Наконец, в Париже многие годы жил и собирал исторические материалы в парижских архивах брат Николая Ивановича Тургенева Александр Иванович – автор пространных парижских корреспонденций, содержавших уникальную хронику культурной жизни французской столицы. Этот человек не просто был завсегдатаем самых блестящих парижских салонов, не только беседовал на равных с Гизо и Токвилем, Шатобрианом и Ламартином, но и ухитрялся рассказывать этим знаменитым французским литераторам о неизвестных им новинках французской печати…
С тех пор как в 1814 году в составе армии, победившей Наполеона, в столицу Франции вошли казаки, в душе многих парижан жил постоянный страх перед русскими – «новыми варварами», которые мечтают окончательно завоевать и разорить Францию. Так вот, люди, подобные А.И. Тургеневу, служили живым опровержением подобных страхов.
Некоторые французы тоже стремились разрушить отождествление русских с «казаками» и «варварами». В 1843 году Поль де Жюльвекур – парижанин, женатый на русской и любящий русскую культуру, – выпустил даже целый роман под названием «Русские в Париже». Описывая нравы и традиции русских людей, он стремился убедить своих соотечественников в том, что, несмотря на некоторые причуды и странности, русские – не дикие варвары, какими их рисовала недоброжелательная французская пресса, а самые обычные и, в общем, вполне европейские люди.
Глава двадцать седьмая
Ритм парижской жизни
Парижский день.
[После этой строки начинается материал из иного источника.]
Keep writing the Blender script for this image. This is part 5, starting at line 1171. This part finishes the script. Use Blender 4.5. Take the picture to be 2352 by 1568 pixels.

Парижский год
Ритм парижской жизни в течение дня и в течение года был строго регламентирован – и писаными, и неписаными законами.
Вот, например, изображение типичного парижского дня в 1825 году, почерпнутое из книги Ф.-М. Маршана «Новый путеводитель для иностранца в Париже»:
«Меж тем как богатые кварталы еще объяты сном, а рабочий еще отдыхает от тягот трудового дня в объятиях сна, при свете полупогасших фонарей шесть тысяч крестьян привозят на телегах к воротам городского рынка овощи и фрукты; туда же приходят зеленщики и огородники, приносящие товар на собственном горбу. Начинается продажа продовольствия оптом; покупателями здесь выступают розничные торговцы.
Следом прибывают на рынок повозки, груженные рыбой, маслом и яйцами. Являются торговцы птицей и дичью.

Парижская улица. Худ. И. Поке, 1841
Оптовая продажа прекращается в 9 утра; крестьяне возвращаются домой, а рынок на весь день поступает в распоряжение розничных торговцев.
С самого рассвета повозки молочниц обгоняют тяжелые телеги ломовиков, проседающие под тяжестью самого разнообразного товара; одновременно в город прибывают громоздкие дилижансы с пассажирами. Тем временем просыпаются и встают с постели рабочие.
В шесть утра возобновляется работа в мастерских; молоты стучат о наковальни в кузницах, дерево принимает разнообразные формы под руками плотников и столяров, токарей и краснодеревщиков; шерсть, шелк и хлопок превращаются из ниток в прекрасные ткани, а камень обтесывается таким образом, чтобы пригодиться в постройке зданий; мрамор оживает под резцом скульптора, а холст – под кистью живописца. Работа прерывается на час всего дважды в день: в девять часов ради завтрака, а в два – ради обеда; у тех, кто занят на строительстве, рабочий день заканчивается в шесть часов, а у тех, кто работает в мастерских, – в восемь.
В прежние времена торговцы занимали места в лавках за два часа до рассвета, теперь же в густонаселенных кварталах они становятся за прилавок в шесть утра летом и в семь зимой; в тот же час начинается работа на верфях и в портах.